Records with scene code
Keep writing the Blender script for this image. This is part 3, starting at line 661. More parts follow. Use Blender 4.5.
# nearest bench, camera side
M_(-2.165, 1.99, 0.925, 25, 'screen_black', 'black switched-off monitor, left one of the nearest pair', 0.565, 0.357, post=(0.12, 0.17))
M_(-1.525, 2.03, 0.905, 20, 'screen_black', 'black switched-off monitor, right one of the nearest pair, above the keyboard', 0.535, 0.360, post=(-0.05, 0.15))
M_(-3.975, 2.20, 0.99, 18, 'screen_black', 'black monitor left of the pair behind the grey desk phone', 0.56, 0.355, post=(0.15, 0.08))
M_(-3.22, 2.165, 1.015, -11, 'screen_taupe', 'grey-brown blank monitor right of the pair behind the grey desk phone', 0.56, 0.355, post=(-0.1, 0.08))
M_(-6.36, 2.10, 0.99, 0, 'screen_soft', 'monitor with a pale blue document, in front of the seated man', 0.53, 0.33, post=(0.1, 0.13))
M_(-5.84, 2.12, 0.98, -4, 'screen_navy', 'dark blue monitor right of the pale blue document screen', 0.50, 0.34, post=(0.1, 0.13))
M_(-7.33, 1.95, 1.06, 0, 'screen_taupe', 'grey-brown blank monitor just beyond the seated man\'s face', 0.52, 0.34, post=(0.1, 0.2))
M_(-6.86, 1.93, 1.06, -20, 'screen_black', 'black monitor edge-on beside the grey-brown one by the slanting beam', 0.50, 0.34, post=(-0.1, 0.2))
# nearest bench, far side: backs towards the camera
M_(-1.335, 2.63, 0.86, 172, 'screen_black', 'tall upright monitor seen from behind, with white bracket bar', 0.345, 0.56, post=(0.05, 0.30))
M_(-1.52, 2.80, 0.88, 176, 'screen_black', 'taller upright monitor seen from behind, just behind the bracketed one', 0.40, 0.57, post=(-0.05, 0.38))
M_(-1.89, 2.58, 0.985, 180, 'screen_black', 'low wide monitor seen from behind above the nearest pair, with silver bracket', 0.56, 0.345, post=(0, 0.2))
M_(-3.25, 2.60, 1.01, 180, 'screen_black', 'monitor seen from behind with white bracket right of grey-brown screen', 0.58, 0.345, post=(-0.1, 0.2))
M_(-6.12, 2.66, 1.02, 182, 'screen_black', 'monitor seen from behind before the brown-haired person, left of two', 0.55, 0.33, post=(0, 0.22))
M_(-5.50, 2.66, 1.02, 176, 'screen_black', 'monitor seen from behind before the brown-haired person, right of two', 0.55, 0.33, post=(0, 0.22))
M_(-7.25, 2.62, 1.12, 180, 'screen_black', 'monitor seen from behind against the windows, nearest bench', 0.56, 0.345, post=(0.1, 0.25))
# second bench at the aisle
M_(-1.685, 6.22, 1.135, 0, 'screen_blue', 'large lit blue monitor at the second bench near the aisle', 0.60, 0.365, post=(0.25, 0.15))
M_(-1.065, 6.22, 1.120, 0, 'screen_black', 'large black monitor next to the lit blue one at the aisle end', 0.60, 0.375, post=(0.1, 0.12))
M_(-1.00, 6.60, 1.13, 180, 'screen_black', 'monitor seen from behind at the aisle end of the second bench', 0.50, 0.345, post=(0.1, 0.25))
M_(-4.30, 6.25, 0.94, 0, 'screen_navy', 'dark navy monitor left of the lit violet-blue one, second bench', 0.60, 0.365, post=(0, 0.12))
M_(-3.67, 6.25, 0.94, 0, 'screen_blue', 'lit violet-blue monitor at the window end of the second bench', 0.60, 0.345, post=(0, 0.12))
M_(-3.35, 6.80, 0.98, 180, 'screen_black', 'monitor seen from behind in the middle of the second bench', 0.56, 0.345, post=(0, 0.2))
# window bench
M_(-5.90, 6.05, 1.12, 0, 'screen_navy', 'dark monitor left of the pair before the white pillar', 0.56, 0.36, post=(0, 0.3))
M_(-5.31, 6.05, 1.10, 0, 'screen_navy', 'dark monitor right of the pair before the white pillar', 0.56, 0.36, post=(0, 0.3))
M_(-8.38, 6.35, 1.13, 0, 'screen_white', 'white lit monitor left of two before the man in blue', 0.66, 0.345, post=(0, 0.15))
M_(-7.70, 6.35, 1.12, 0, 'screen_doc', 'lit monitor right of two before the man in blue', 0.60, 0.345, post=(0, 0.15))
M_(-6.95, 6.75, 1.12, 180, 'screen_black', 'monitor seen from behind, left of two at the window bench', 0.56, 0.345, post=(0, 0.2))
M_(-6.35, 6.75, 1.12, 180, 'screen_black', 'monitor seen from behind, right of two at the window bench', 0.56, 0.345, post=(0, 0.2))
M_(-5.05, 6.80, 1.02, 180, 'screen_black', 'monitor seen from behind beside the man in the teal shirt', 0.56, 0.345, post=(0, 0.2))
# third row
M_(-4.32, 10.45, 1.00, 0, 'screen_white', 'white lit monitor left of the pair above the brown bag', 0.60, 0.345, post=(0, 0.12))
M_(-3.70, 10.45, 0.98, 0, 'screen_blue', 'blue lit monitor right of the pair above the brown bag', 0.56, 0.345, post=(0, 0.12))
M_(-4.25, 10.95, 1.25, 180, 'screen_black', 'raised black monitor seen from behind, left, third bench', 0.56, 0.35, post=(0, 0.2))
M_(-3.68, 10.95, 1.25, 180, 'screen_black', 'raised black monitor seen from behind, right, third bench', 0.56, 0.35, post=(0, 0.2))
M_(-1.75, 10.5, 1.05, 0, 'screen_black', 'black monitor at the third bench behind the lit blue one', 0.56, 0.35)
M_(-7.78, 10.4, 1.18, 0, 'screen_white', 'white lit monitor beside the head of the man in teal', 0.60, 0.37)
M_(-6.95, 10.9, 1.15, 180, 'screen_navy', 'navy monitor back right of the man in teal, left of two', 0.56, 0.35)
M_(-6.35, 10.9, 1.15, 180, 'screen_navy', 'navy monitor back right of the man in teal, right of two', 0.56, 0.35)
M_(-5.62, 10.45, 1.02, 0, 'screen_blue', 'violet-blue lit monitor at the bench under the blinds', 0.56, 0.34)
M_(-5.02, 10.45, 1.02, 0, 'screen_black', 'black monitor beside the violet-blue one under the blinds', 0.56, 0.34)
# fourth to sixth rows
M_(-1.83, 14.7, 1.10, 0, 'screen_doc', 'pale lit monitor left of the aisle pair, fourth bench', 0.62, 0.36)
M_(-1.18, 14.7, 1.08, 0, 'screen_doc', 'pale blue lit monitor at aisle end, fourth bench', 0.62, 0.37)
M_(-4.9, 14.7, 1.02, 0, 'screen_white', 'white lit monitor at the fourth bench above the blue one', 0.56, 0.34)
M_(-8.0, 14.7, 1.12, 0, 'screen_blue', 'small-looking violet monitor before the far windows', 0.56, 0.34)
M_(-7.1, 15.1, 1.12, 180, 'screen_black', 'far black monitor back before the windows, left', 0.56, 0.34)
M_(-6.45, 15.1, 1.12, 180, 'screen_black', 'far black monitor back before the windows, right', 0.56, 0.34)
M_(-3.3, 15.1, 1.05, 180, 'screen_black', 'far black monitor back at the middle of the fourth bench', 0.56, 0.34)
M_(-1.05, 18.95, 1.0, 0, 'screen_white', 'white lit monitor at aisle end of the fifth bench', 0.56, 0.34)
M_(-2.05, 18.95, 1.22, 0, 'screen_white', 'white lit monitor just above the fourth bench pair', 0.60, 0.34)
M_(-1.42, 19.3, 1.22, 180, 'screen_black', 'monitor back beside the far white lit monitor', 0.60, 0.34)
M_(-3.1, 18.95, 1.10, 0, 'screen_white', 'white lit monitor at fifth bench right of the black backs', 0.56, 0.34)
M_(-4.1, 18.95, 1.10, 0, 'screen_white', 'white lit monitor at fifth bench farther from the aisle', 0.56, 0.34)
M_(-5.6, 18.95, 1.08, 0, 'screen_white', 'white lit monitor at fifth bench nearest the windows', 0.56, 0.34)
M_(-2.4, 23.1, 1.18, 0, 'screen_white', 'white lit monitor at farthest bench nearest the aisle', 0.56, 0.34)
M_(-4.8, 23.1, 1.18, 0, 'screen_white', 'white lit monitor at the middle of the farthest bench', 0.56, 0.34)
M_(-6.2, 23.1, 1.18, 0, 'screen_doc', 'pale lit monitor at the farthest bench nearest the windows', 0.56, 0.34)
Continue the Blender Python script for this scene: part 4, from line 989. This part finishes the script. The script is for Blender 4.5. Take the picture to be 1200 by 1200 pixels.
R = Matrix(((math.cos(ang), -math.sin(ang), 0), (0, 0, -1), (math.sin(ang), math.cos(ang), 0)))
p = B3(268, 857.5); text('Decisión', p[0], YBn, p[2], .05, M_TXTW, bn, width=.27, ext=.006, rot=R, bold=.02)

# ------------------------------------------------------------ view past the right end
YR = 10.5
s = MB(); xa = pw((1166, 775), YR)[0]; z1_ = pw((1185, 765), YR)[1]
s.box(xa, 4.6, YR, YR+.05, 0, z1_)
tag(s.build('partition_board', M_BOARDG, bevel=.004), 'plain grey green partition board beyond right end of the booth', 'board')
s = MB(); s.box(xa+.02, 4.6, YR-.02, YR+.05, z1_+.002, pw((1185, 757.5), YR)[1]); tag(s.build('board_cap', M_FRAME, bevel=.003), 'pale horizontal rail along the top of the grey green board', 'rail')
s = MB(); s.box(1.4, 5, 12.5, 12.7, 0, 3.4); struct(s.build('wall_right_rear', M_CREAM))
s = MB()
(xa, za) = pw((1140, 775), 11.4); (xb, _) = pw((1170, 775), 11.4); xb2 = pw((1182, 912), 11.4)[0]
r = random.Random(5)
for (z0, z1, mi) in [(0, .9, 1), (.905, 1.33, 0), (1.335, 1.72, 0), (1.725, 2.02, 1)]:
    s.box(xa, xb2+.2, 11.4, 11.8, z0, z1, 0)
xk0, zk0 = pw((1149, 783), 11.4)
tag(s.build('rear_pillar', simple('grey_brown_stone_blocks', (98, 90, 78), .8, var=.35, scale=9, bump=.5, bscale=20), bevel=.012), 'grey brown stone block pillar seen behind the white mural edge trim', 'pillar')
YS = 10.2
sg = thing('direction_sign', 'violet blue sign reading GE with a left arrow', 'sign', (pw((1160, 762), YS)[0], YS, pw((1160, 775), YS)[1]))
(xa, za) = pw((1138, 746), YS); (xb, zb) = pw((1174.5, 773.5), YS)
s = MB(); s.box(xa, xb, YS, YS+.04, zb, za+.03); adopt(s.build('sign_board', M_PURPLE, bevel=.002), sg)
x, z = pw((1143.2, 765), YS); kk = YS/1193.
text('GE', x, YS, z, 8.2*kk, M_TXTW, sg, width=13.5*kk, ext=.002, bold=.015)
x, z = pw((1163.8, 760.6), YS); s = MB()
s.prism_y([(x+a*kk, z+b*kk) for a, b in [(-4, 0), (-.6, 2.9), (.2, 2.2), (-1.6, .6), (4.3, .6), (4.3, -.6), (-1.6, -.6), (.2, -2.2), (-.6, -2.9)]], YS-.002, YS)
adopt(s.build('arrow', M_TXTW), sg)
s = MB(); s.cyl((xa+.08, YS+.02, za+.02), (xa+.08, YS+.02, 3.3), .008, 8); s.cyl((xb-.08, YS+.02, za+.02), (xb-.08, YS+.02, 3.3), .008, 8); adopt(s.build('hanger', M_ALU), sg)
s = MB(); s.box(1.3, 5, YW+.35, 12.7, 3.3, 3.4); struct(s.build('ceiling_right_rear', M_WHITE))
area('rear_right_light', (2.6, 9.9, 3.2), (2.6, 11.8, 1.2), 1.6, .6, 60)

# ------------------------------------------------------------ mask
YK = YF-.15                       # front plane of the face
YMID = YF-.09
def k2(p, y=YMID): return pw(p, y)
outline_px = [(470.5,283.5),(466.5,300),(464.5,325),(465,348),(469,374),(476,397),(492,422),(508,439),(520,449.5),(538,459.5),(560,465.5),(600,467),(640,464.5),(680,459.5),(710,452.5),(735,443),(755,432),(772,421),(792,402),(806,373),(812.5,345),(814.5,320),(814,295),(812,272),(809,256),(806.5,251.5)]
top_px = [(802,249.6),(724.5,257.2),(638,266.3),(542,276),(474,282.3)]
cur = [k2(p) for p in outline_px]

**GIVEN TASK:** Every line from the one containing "Continue the Blender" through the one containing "p = B3(268, 857.5);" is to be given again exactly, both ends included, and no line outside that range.

**ANSWER:**
Continue the Blender Python script for this scene: part 4, from line 989. This part finishes the script. The script is for Blender 4.5. Take the picture to be 1200 by 1200 pixels.
R = Matrix(((math.cos(ang), -math.sin(ang), 0), (0, 0, -1), (math.sin(ang), math.cos(ang), 0)))
p = B3(268, 857.5); text('Decisión', p[0], YBn, p[2], .05, M_TXTW, bn, width=.27, ext=.006, rot=R, bold=.02)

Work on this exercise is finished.